(3D scene scripts)

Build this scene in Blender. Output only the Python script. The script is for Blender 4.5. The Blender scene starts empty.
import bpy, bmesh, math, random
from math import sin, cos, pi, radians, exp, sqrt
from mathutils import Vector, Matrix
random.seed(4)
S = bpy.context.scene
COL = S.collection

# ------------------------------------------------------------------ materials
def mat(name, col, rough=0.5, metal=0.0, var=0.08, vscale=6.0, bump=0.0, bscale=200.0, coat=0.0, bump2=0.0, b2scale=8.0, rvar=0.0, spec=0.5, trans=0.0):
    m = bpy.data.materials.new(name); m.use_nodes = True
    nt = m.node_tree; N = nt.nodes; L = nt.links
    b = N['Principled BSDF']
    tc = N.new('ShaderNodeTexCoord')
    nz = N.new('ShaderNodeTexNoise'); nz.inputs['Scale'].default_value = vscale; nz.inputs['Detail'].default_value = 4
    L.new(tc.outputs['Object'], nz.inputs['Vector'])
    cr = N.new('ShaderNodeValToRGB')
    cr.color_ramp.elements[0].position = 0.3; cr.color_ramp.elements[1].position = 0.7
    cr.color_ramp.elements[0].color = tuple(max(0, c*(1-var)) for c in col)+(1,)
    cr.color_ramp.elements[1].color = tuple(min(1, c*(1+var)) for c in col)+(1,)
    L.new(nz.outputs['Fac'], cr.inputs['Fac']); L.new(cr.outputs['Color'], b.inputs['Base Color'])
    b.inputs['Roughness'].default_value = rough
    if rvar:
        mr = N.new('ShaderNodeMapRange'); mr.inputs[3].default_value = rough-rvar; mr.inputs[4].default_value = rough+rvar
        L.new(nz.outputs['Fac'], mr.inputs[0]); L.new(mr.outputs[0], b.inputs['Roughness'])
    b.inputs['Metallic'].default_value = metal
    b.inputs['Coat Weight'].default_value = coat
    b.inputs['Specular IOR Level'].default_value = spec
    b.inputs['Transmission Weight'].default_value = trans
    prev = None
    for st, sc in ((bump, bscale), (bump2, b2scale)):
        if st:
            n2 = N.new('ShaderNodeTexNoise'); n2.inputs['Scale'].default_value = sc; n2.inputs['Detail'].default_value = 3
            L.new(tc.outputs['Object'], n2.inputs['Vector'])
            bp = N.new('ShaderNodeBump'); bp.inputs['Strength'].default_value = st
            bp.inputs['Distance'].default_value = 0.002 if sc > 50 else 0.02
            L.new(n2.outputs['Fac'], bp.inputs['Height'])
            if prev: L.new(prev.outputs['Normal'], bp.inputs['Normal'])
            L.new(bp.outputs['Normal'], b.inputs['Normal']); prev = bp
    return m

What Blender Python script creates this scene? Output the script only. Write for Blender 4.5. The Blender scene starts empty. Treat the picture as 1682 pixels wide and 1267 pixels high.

#### [DESCRIPTION OF THE TASK]
Each line of the material above must be retyped precisely.

#### [OUTPUT OF THE EXERCISE]
Build this scene in Blender. Output only the Python script. The script is for Blender 4.5. The Blender scene starts empty.
import bpy, bmesh, math, random
from math import sin, cos, pi, radians, exp, sqrt
from mathutils import Vector, Matrix
random.seed(4)
S = bpy.context.scene
COL = S.collection

# ------------------------------------------------------------------ materials
def mat(name, col, rough=0.5, metal=0.0, var=0.08, vscale=6.0, bump=0.0, bscale=200.0, coat=0.0, bump2=0.0, b2scale=8.0, rvar=0.0, spec=0.5, trans=0.0):
    m = bpy.data.materials.new(name); m.use_nodes = True
    nt = m.node_tree; N = nt.nodes; L = nt.links
    b = N['Principled BSDF']
    tc = N.new('ShaderNodeTexCoord')
    nz = N.new('ShaderNodeTexNoise'); nz.inputs['Scale'].default_value = vscale; nz.inputs['Detail'].default_value = 4
    L.new(tc.outputs['Object'], nz.inputs['Vector'])
    cr = N.new('ShaderNodeValToRGB')
    cr.color_ramp.elements[0].position = 0.3; cr.color_ramp.elements[1].position = 0.7
    cr.color_ramp.elements[0].color = tuple(max(0, c*(1-var)) for c in col)+(1,)
    cr.color_ramp.elements[1].color = tuple(min(1, c*(1+var)) for c in col)+(1,)
    L.new(nz.outputs['Fac'], cr.inputs['Fac']); L.new(cr.outputs['Color'], b.inputs['Base Color'])
    b.inputs['Roughness'].default_value = rough
    if rvar:
        mr = N.new('ShaderNodeMapRange'); mr.inputs[3].default_value = rough-rvar; mr.inputs[4].default_value = rough+rvar
        L.new(nz.outputs['Fac'], mr.inputs[0]); L.new(mr.outputs[0], b.inputs['Roughness'])
    b.inputs['Metallic'].default_value = metal
    b.inputs['Coat Weight'].default_value = coat
    b.inputs['Specular IOR Level'].default_value = spec
    b.inputs['Transmission Weight'].default_value = trans
    prev = None
    for st, sc in ((bump, bscale), (bump2, b2scale)):
        if st:
            n2 = N.new('ShaderNodeTexNoise'); n2.inputs['Scale'].default_value = sc; n2.inputs['Detail'].default_value = 3
            L.new(tc.outputs['Object'], n2.inputs['Vector'])
            bp = N.new('ShaderNodeBump'); bp.inputs['Strength'].default_value = st
            bp.inputs['Distance'].default_value = 0.002 if sc > 50 else 0.02
            L.new(n2.outputs['Fac'], bp.inputs['Height'])
            if prev: L.new(prev.outputs['Normal'], bp.inputs['Normal'])
            L.new(bp.outputs['Normal'], b.inputs['Normal']); prev = bp
    return m

What Blender Python script creates this scene? Output the script only. Write for Blender 4.5. The Blender scene starts empty. Treat the picture as 1682 pixels wide and 1267 pixels high.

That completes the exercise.